STATED TASK =
Your task is to transcribe, without alteration, the lines from the top of the material below through the line bearing "col = scene.collection", inclusive.

[Data extracted from a collection]
[start]

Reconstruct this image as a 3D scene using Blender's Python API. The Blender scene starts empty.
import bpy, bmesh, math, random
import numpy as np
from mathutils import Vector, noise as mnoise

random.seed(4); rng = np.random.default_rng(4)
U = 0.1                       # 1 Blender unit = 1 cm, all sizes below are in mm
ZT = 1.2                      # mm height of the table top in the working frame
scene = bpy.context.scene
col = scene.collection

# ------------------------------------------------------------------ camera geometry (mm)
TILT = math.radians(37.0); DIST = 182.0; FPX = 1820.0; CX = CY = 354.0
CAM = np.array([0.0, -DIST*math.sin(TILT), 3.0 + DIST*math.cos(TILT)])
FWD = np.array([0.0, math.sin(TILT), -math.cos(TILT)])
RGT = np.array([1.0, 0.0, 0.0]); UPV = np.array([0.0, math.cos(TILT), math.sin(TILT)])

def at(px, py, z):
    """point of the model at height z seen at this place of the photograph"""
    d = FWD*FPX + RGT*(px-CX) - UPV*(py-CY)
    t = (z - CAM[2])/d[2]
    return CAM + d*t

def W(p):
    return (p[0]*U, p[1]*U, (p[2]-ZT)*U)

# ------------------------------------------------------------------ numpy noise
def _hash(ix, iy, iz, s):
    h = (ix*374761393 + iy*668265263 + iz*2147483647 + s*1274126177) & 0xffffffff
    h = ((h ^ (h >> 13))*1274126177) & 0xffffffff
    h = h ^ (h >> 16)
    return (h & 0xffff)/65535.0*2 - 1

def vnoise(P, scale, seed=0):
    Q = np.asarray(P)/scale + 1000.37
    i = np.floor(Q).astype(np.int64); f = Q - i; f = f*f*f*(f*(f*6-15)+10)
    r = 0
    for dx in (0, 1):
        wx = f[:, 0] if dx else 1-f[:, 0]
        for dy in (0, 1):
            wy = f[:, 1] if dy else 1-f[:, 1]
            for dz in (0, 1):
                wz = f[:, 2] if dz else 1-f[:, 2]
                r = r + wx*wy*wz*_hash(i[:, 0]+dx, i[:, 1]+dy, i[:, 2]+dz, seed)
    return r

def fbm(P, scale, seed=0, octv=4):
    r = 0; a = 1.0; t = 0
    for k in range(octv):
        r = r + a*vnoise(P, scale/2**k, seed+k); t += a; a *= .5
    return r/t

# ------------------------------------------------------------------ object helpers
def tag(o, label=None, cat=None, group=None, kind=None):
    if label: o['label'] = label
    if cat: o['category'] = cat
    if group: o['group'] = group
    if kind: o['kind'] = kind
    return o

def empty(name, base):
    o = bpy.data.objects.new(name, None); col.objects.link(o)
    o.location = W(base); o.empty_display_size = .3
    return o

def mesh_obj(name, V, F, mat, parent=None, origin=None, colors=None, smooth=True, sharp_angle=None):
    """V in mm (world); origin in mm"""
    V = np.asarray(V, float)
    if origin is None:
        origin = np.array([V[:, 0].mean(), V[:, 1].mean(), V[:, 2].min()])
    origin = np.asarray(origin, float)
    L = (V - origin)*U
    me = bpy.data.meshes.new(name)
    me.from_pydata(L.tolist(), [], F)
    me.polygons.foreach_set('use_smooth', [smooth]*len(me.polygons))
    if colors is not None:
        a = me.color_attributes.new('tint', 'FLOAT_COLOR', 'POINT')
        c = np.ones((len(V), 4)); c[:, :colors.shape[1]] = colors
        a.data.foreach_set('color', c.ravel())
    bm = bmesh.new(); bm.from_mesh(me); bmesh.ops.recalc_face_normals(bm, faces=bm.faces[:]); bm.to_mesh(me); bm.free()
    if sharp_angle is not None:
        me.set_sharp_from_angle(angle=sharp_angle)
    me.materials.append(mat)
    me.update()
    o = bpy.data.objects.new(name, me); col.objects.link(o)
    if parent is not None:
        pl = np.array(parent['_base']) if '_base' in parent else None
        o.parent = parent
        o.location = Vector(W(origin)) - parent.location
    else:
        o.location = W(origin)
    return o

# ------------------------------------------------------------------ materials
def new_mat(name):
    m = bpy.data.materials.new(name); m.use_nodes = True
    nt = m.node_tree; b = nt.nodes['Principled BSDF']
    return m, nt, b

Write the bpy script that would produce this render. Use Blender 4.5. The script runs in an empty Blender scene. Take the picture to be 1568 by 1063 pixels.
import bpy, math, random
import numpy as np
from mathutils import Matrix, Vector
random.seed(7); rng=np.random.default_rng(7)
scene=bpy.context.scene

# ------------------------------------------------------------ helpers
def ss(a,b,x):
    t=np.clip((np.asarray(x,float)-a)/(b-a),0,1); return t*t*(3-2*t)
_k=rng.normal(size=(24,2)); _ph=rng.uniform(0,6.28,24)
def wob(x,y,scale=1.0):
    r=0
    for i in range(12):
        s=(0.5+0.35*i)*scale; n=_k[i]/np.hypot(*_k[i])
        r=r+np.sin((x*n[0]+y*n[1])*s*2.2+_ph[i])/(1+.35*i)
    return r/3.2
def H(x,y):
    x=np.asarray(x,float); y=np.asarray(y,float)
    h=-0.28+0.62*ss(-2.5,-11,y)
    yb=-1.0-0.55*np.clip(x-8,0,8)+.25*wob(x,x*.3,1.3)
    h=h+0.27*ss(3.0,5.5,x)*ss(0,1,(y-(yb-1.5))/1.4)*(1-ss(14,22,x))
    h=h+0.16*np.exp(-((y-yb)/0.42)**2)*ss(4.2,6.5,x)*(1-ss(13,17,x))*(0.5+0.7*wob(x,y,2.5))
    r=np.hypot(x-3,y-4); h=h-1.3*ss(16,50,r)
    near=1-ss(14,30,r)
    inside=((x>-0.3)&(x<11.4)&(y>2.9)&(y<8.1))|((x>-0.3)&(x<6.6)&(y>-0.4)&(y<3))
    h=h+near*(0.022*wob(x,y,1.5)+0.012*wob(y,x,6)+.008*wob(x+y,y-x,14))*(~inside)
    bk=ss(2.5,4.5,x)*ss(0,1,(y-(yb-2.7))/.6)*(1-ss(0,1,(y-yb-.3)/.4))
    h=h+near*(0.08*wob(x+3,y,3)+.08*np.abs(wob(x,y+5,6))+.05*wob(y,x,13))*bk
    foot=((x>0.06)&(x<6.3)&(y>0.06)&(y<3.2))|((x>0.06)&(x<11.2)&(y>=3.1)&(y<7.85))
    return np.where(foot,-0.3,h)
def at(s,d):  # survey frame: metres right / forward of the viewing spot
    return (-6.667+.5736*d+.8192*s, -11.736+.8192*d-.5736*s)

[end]

WRITTEN REPLY =
Reconstruct this image as a 3D scene using Blender's Python API. The Blender scene starts empty.
import bpy, bmesh, math, random
import numpy as np
from mathutils import Vector, noise as mnoise

random.seed(4); rng = np.random.default_rng(4)
U = 0.1                       # 1 Blender unit = 1 cm, all sizes below are in mm
ZT = 1.2                      # mm height of the table top in the working frame
scene = bpy.context.scene
col = scene.collection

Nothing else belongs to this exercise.